START Records for the exercise

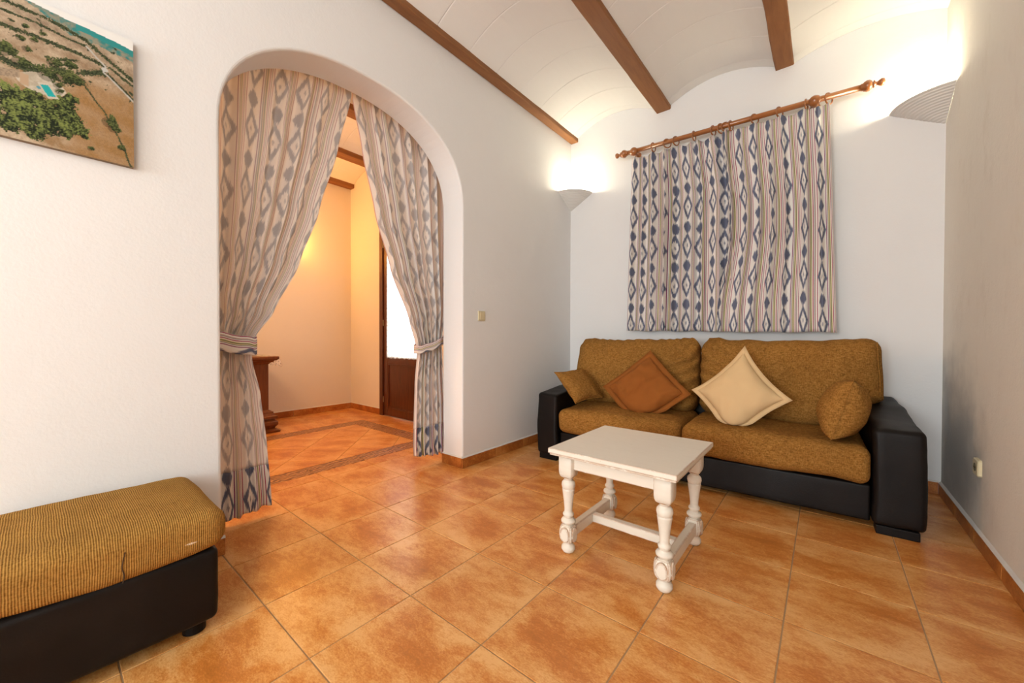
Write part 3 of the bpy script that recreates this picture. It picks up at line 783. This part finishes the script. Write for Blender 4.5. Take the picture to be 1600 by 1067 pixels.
pillow('throw_cushion', 'cream diamond-set cushion with a flat border, leaning at the middle of the sofa', M['tan'], 0.200, 0.09, 0.035, (-0.468, 3.06, 0.665), (1, -0.12, -0.01), (-0.04, 0.40, 0.92), 8.0, (0.462, 0.045), (0.94, 1.10), 0.13, 0.008, roll=R(45))
pillow('small_cushion', 'small ochre chenille cushion tipped against the left sofa arm', M['chen'], 0.165, 0.065, 0, (-1.672, 2.985, 0.645), (0.25, 0.95, 0.06), (-0.66, 0.22, 0.70), 14.0, (0.465, 0.03), (1, 1), 0.09, 0.008, 'seam')
pillow('small_cushion', 'plump small ochre chenille cushion seen edge-on by the right sofa arm', M['chen'], 0.175, 0.115, 0, (0.085, 3.01, 0.640), (0.05, 0.99, -0.06), (0.26, 0.05, 0.96), 21.0, (0.465, 0.035), (1, 1), 0.05, 0.008, 'seam')

# ------------------------------------------------------------------ white side table
TB = tag(empty('side_table', (-0.748, 1.885, 0), 0.0), 'small white distressed wooden table with turned legs in front of the sofa', 'table')
def table():
    hx, hy = 0.232, 0.235; lw = 0.036
    n = 24; v = []
    top = MB().rbox(-0.303, 0.303, -0.313, 0.313, 0.496, 0.520, 0.003).rbox(-0.297, 0.297, -0.307, 0.307, 0.486, 0.4955, 0.003)
    t = top.put('tabletop', M['paint'], TB)
    bm = bmesh.new(); bm.from_mesh(t.data); bmesh.ops.subdivide_edges(bm, edges=[e for e in bm.edges if e.calc_length() > 0.2], cuts=14, use_grid_fill=True); bm.to_mesh(t.data); bm.free()
    for sx in (-1, 1): MB().rbox(sx * hx - 0.011, sx * hx + 0.011, -hy + lw - 0.002, hy - lw + 0.002, 0.415, 0.4858, 0.003).put('apron', M['paint'], TB)
    for sy in (-1, 1): MB().rbox(-hx + lw - 0.002, hx - lw + 0.002, sy * hy - 0.011, sy * hy + 0.011, 0.415, 0.4858, 0.003).put('apron', M['paint'], TB)
    prof = [(0.012, 0.0), (0.026, 0.004), (0.0335, 0.016), (0.0335, 0.028), (0.026, 0.040), (0.020, 0.044), (0.020, 0.052), (0.025, 0.056),
            (0.025, 0.128), (0.020, 0.138), (0.024, 0.143), (0.0345, 0.150), (0.036, 0.158), (0.031, 0.166), (0.0215, 0.171), (0.0205, 0.178), (0.026, 0.183), (0.0275, 0.190), (0.024, 0.196), (0.0195, 0.200),
            (0.0195, 0.215), (0.022, 0.245), (0.026, 0.275), (0.0295, 0.302), (0.0305, 0.308), (0.0305, 0.314), (0.0280, 0.316), (0.0310, 0.320), (0.0340, 0.332), (0.0325, 0.345), (0.026, 0.354), (0.0205, 0.358), (0.020, 0.364), (0.0255, 0.368), (0.027, 0.374), (0.024, 0.379), (0.024, 0.388)]
    pf = []
    for (r0, z0), (r1, z1) in zip(prof, prof[1:]):
        pf.append((r0, z0)); 
        if z1 - z0 > 0.012: pf.append(((r0 + r1) / 2, (z0 + z1) / 2))
    pf.append(prof[-1])
    for sx in (-1, 1):
        for sy in (-1, 1):
            m = MB().lathe(pf, 24)
            # upper square block with shaped shoulders
            rr = []
            for z, h in ((0.372, 0.024), (0.377, 0.030), (0.386, 0.0335), (0.398, 0.0355), (0.410, 0.036), (0.44, 0.036), (0.486, 0.036)):
                c = 0.003; rr.append([Vector((x, y, z)) for x, y in ((-h + c, -h), (h - c, -h), (h, -h + c), (h, h - c), (h - c, h), (-h + c, h), (-h, h - c), (-h, -h + c))])
            m.loft(rr)
            leg = m.put('leg', M['paint'], TB, True); leg.location = (sx * hx, sy * hy, 0)
            leg.data.polygons.foreach_set('use_smooth', [True] * len(leg.data.polygons))
            # lower block: square with oval cheeks
            rr = []
            for z, h in ((0.050, 0.016), (0.055, 0.026), (0.064, 0.0315), (0.078, 0.0345), (0.094, 0.0355), (0.110, 0.0345), (0.124, 0.0315), (0.133, 0.026), (0.138, 0.018)):
                c = h * 0.22; rr.append([Vector((x, y, z)) for x, y in ((-h + c, -h), (h - c, -h), (h, -h + c), (h, h - c), (h - c, h), (-h + c, h), (-h, h - c), (-h, -h + c))])
            blk = MB().loft(rr)
            for ax in range(2):
                for sd in (-1, 1):
                    if ax == 1 and sd == -sy: continue
                    d = Vector((sd, 0, 0)) if ax == 0 else Vector((0, sd, 0)); e1 = Vector((0, 1, 0)) if ax == 0 else Vector((1, 0, 0))
                    r0 = []; r1 = []; r2 = []
                    for k in range(20):
                        q_ = 2 * math.pi * k / 20; off = e1 * (0.0235 * math.cos(q_)) + Vector((0, 0, 0.036 * math.sin(q_) + 0.094))
                        r0.append(d * 0.030 + off); r1.append(d * 0.0375 + off); r2.append(d * 0.0395 + e1 * (0.020 * math.cos(q_)) + Vector((0, 0, 0.032 * math.sin(q_) + 0.094)))
                    if (ax == 0) == (sd > 0): pass
                    blk.loft([r0, r1, r2])
            blk.put('block', M['paint'], leg)
        MB().rbox(sx * hx - 0.019, sx * hx + 0.019, -hy + 0.030, hy - 0.030, 0.066, 0.122, 0.005).put('stretcher', M['paint'], TB)
    MB().rbox(-hx + 0.018, hx - 0.018, -0.019, 0.019, 0.072, 0.116, 0.005).put('stretcher', M['paint'], TB)
table()

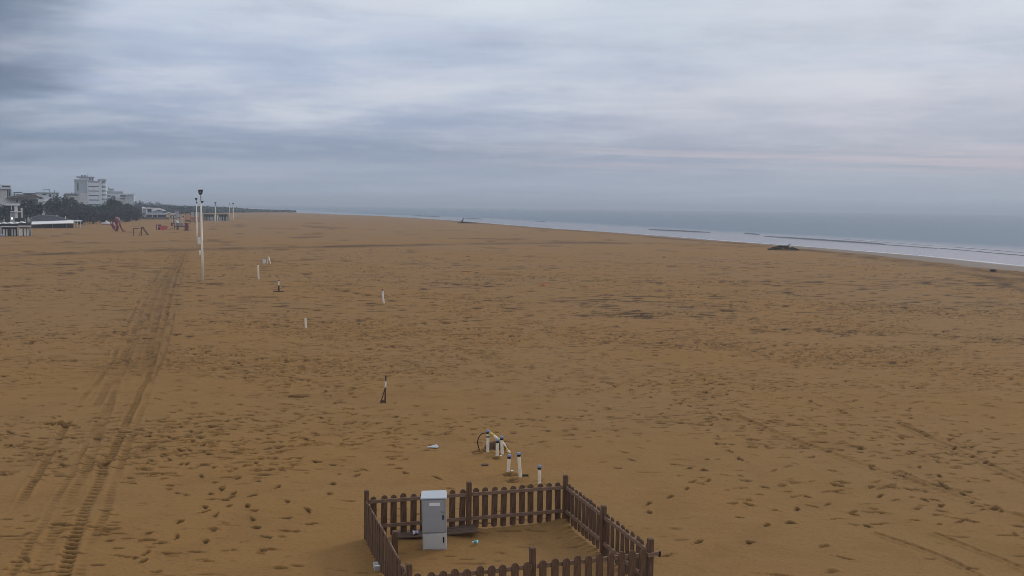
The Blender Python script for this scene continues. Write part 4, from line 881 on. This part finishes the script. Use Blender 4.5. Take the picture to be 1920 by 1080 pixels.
# frame shelters and pale screens, far middle
for k_, (a, c_, lab) in enumerate(((356.5, 364.8, 'left of the floodlight poles'), (365.2, 374.5, 'directly behind the floodlight poles'))):
    b = Bld('tall dark post frame with grey panels '+lab, (a+c_)/2, 310, 'shelter', 'frame_shelter', 'post frames behind the playground')
    b.each('post', M_cabroof, [(a-.4, a+.4, 395.5, GB), (c_-.4, c_+.4, 395.5, GB)], 0, .25); b.part('top_beam', M_cabroof, [(a-.6, c_+.6, 395, 396.2)], -.05, .3); b.part('panel', M_wallg, [(a+1, c_-1, 397, 404)], .05, .2); b.part('lower_panel', M_pink, [(a+1, c_-1, 406.5, 413.5)], .05, .2); b.part('rail', M_dred, [(a, c_, 414, 415.2)], .0, .2)
for k_, (px, tp) in enumerate(((323, 405), (328, 405.5), (335, 404), (342.5, 402))):
    b = Bld('white changing screen with dark top, '+['leftmost', 'second', 'third', 'rightmost'][k_]+' of the four beside the orange hut', px, 285, 'screen', 'changing_screen', 'white changing screens')
    b.part('screen', M_wall2, [(px-1.6, px+1.1, tp, tp+3.2), (px-.8, px+1.1, tp+4.4, 419)], 0, .3); b.part('dark_band', M_shade, [(px-2, px+1.6, tp+3.25, tp+4.35)], -.1, .4); b.part('post', M_cabroof, [(px+1.4, px+2.2, tp+1, 420)], .1, .4)
b = Bld('dark roofed beach bar beyond the changing screens', 331, 400, 'kiosk', 'beach_bar'); b.part('roof', M_roofg, [(326, 337, 393.6, 395.6)], 0, 4); b.part('wall', M_wallg, [(328, 336, 395.8, GB)], .6, 3.6); b.part('terrace_roof', M_wmet, [(318, 330, 400.2, 401.6)], -1, 3); b.part('counter', M_roofg, [(318, 330, 404, GB)], 0, 2)
for k_, (a, c_, whites, lab) in enumerate(((381, 401.6, [(383.6, 386), (388.4, 390.8), (392.5, 399.5)], 'left of the distant pole'), (409.2, 426.8, [(410.5, 415.5), (418, 420.2), (423, 425.8)], 'right of the distant pole'))):
    b = Bld('long low row of beach huts under a dark flat roof '+lab, (a+c_)/2, 362, 'beach huts', 'hut_row', 'hut rows with dark roofs')
    b.part('roof', mat('dark_green_roof', (.05, .06, .05), .8, .2, 1), [(a, c_, 401.6, 403)], -.5, 3.2); b.part('back_wall', mat('olive_wall', (.15, .17, .14), .85, .15, 1), [(a+1, c_-1, 403.2, GB)], 1.6, 3)
    b.each('door', M_wall, [(p_, q_, 406.2, GB) for p_, q_ in whites], .9, 1.5); b.each('post', M_cabroof, [(q_, q_+.6, 403.2, GB) for q_ in np.linspace(a, c_-.7, 6)], -.3, -.05)
b = Bld('small green and white kiosk between the two hut rows', 405.5, 355, 'kiosk', 'beach_kiosk'); b.part('body', M_wall, [(401.8, 403.6, 405.5, GB), (406.4, 408.2, 405.5, GB)], 0, 1.5); b.part('roof', M_green, [(402.6, 409, 400.4, 402.4)], -.3, 2); b.part('front', M_green, [(403.8, 406.2, 403, GB)], .1, 1.6)
for k_, px in enumerate((428.8, 430.6, 433.2)):
    b = Bld('thin dark post past the right hut row, '+['left', 'middle', 'right'][k_]+' of three', px, 366, 'post', 'wooden_post', 'posts past the hut row'); mb = MB(); mb.tube([(0, 0, -.1), (0, 0, b.Zp(402.5+k_*.6))], [.11, .09], 8); mb.build('shaft', M_cabroof if k_ < 2 else M_wallg, b.o); MB().tube([(0, 0, b.Zp(402.5+k_*.6)), (0, 0, b.Zp(402.1+k_*.6))], [.12, .05], 8).build('tip', M_wallg, b.o)
b = Bld('little far building on the coast past the far poles', 447, 900, 'building'); b.part('wall', M_wallg, [(445.5, 449, 393, 400)], 0, 8); b.part('roof', M_roofg, [(445, 449.5, 391.4, 392.9)], -.5, 8.5)
b = Bld('long pale far building low on the coast behind the hut rows', 424, 800, 'building'); b.part('wall', M_wallg, [(419, 430, 392, 400)], 0, 10); b.part('roof', M_wall, [(418.5, 430.5, 391, 391.9)], -.5, 10.5)
# ------------------------------------------------------------------ haze
HZ = MB().box(-48000, 48000, -420, 42000, -6, 30).build('haze', mat('x', (1, 1, 1))); HZ['kind'] = 'stuff'; HZ['label'] = 'thin sea haze over the whole beach'
hmz = bpy.data.materials.new('haze_air'); hmz.use_nodes = True; nt = hmz.node_tree; nt.nodes.remove(nt.nodes['Principled BSDF'])
pv = nt.nodes.new('ShaderNodeVolumePrincipled'); pv.inputs['Color'].default_value = (.80, .88, .98, 1); pv.inputs['Density'].default_value = .00054; pv.inputs['Anisotropy'].default_value = .2
nt.links.new(pv.outputs[0], nt.nodes['Material Output'].inputs['Volume']); HZ.data.materials.clear(); HZ.data.materials.append(hmz)
# ------------------------------------------------------------------ sky and light
SUN_EL, SUN_AZ = R(34), R(48)
sd = bpy.data.lights.new('sun', 'SUN'); so = bpy.data.objects.new('sun', sd); COL.objects.link(so)
sd.energy = .9; sd.angle = R(14); sd.color = (1, .95, .88)
dirv = Vector((math.sin(SUN_AZ)*math.cos(SUN_EL), math.cos(SUN_AZ)*math.cos(SUN_EL), math.sin(SUN_EL)))
so.rotation_euler = dirv.to_track_quat('Z', 'Y').to_euler(); so.location = (0, 0, 60)
w = bpy.data.worlds.new('World'); sc.world = w; w.use_nodes = True; g = NG(w.node_tree); bg = g.N['Background']
sky = g.N.new('ShaderNodeTexSky'); sky.sky_type = 'NISHITA'; sky.sun_disc = False; sky.sun_elevation = SUN_EL; sky.sun_rotation = SUN_AZ; sky.air_density = 1.5; sky.dust_density = 3
tc = g.N.new('ShaderNodeTexCoord').outputs['Generated']; se = g.N.new('ShaderNodeSeparateXYZ'); g.L.new(tc, se.inputs[0]); dx, dy, dz = se.outputs
el = g.m('MAXIMUM', dz, 0.0); den = g.m('ADD', el, .085)
cxx = g.m('DIVIDE', dx, den); cyy = g.m('DIVIDE', dy, den)
base = g.ramp(el, [(0.0, lin((163, 178, 199))), (.028, lin((158, 172, 194))), (.058, lin((141, 158, 184))), (.085, lin((162, 177, 205))), (.13, lin((178, 192, 218))), (.19, lin((196, 208, 228))), (.32, lin((205, 212, 226))), (1.0, lin((212, 214, 220)))])
P = g.comb(cxx, g.m('MULTIPLY', cyy, 1.0), 0.0)
nL = g.noise(g.comb(g.m('MULTIPLY', cxx, .62), g.m('MULTIPLY', cyy, .95), 3.1), 1.0, 6, .56)
nM = g.noise(g.comb(g.m('MULTIPLY', cxx, 1.2), g.m('MULTIPLY', cyy, 1.5), 7.7), 1.0, 6, .55)
az = g.m('DIVIDE', dx, g.m('MAXIMUM', dy, .2))
right = g.rng(az, -.25, .35)
c = g.mix(g.m('MULTIPLY', right, g.rng(el, .03, .12, .12, .42)), base, lin((212, 217, 226)))
c = g.mix(g.m('MULTIPLY', g.rng(nL, .46, .68), g.rng(el, .03, .1, .15, .75)), c, lin((214, 220, 232)))
c = g.mix(g.m('MULTIPLY', g.rng(nL, .50, .30), g.rng(el, .02, .08, .08, .42)), c, lin((146, 160, 188)))
c = g.mix(g.m('MULTIPLY', g.rng(nM, .5, .72), g.rng(el, .04, .11, .08, .36)), c, lin((206, 210, 224)))
c = g.mix(g.m('MULTIPLY', g.rng(nM, .5, .28), g.rng(el, .04, .11, .08, .22)), c, lin((140, 154, 180)))
nF = g.noise(g.comb(g.m('MULTIPLY', cxx, 2.6), g.m('MULTIPLY', cyy, 2.4), 2.2), 1.0, 7, .62)
c = g.mix(g.m('MULTIPLY', g.rng(nF, .48, .68), g.rng(el, .03, .1, .06, .24)), c, lin((222, 227, 236)))
c = g.mix(g.m('MULTIPLY', g.rng(nF, .5, .32), g.rng(el, .03, .1, .05, .20)), c, lin((150, 163, 190)))
# rosy streaks low on the right
st1 = g.noise(g.comb(g.m('MULTIPLY', az, 3.0), g.m('MULTIPLY', g.m('ADD', el, g.m('MULTIPLY', az, .018)), 150.0), 1.3), 1.0, 5, .6)
bandm = g.m('MULTIPLY', g.rng(g.m('ABSOLUTE', g.m('SUBTRACT', g.m('ADD', el, g.m('MULTIPLY', az, .012)), .054)), .022, .004), g.rng(az, -.12, .10))
c = g.mix(g.m('MULTIPLY', g.m('MULTIPLY', bandm, g.rng(st1, .40, .66)), .65), c, lin((200, 192, 205)))
mau = g.m('MULTIPLY', g.rng(az, -.05, .2), g.m('MULTIPLY', g.rng(el, .05, .08), g.rng(el, .16, .10)))
c = g.mix(g.m('MULTIPLY', mau, .28), c, lin((186, 182, 200)))
st2 = g.noise(g.comb(g.m('MULTIPLY', az, 2.2), g.m('MULTIPLY', el, 60.0), 5.0), 1.0, 6, .6)
c = g.mix(g.m('MULTIPLY', g.rng(st2, .5, .75), .20), c, lin((205, 208, 220))); c = g.mix(g.m('MULTIPLY', g.rng(st2, .5, .25), .16), c, lin((128, 144, 172)))
def spot(ax_, el_, rx, rz_, amt, colr, c):
    u = g.m('DIVIDE', g.m('SUBTRACT', az, ax_), rx); v = g.m('DIVIDE', g.m('SUBTRACT', el, el_), rz_)
    r2 = g.m('ADD', g.m('ADD', g.m('MULTIPLY', u, u), g.m('MULTIPLY', v, v)), g.m('MULTIPLY', g.m('SUBTRACT', nM, .5), 1.4))
    return g.mix(g.m('MULTIPLY', g.rng(r2, 1.2, 0.0), amt), c, lin(colr))
c = spot(-.02, .208, .13, .028, .7, (222, 229, 238), c); c = spot(.30, .12, .12, .022, .5, (216, 220, 230), c); c = spot(-.44, .148, .06, .010, .55, (190, 200, 220), c)
c = spot(.28, .19, .30, .05, .25, (214, 219, 228), c); c = spot(-.64, .19, .24, .18, .95, (98, 114, 140), c); c = spot(-.50, .07, .2, .04, .35, (120, 140, 168), c)
c = spot(.55, .09, .15, .03, .35, (150, 165, 195), c)
skyc = g.N.new('ShaderNodeVectorMath'); skyc.operation = 'SCALE'; g.L.new(sky.outputs[0], skyc.inputs[0]); skyc.inputs['Scale'].default_value = .1
c = g.mix(.08, c, skyc.outputs[0])
g.L.new(c, bg.inputs['Color']); bg.inputs['Strength'].default_value = 1.0
sc.view_settings.view_transform = 'Standard'; sc.view_settings.look = 'None'; sc.view_settings.exposure = 0; sc.view_settings.gamma = 1
try: sc.cycles.volume_bounces = 0; sc.cycles.max_bounces = 5; sc.cycles.filter_width = .85; sc.cycles.pixel_filter_type = 'BLACKMAN_HARRIS'
except Exception: pass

END Records for the exercise

What is being asked:
Take the records from their first line through the line containing "pillow('small_cushion', 'plump small" and please return exactly those lines, both ends included, minus the pictures.

Final result:
Write part 3 of the bpy script that recreates this picture. It picks up at line 783. This part finishes the script. Write for Blender 4.5. Take the picture to be 1600 by 1067 pixels.
pillow('throw_cushion', 'cream diamond-set cushion with a flat border, leaning at the middle of the sofa', M['tan'], 0.200, 0.09, 0.035, (-0.468, 3.06, 0.665), (1, -0.12, -0.01), (-0.04, 0.40, 0.92), 8.0, (0.462, 0.045), (0.94, 1.10), 0.13, 0.008, roll=R(45))
pillow('small_cushion', 'small ochre chenille cushion tipped against the left sofa arm', M['chen'], 0.165, 0.065, 0, (-1.672, 2.985, 0.645), (0.25, 0.95, 0.06), (-0.66, 0.22, 0.70), 14.0, (0.465, 0.03), (1, 1), 0.09, 0.008, 'seam')
pillow('small_cushion', 'plump small ochre chenille cushion seen edge-on by the right sofa arm', M['chen'], 0.175, 0.115, 0, (0.085, 3.01, 0.640), (0.05, 0.99, -0.06), (0.26, 0.05, 0.96), 21.0, (0.465, 0.035), (1, 1), 0.05, 0.008, 'seam')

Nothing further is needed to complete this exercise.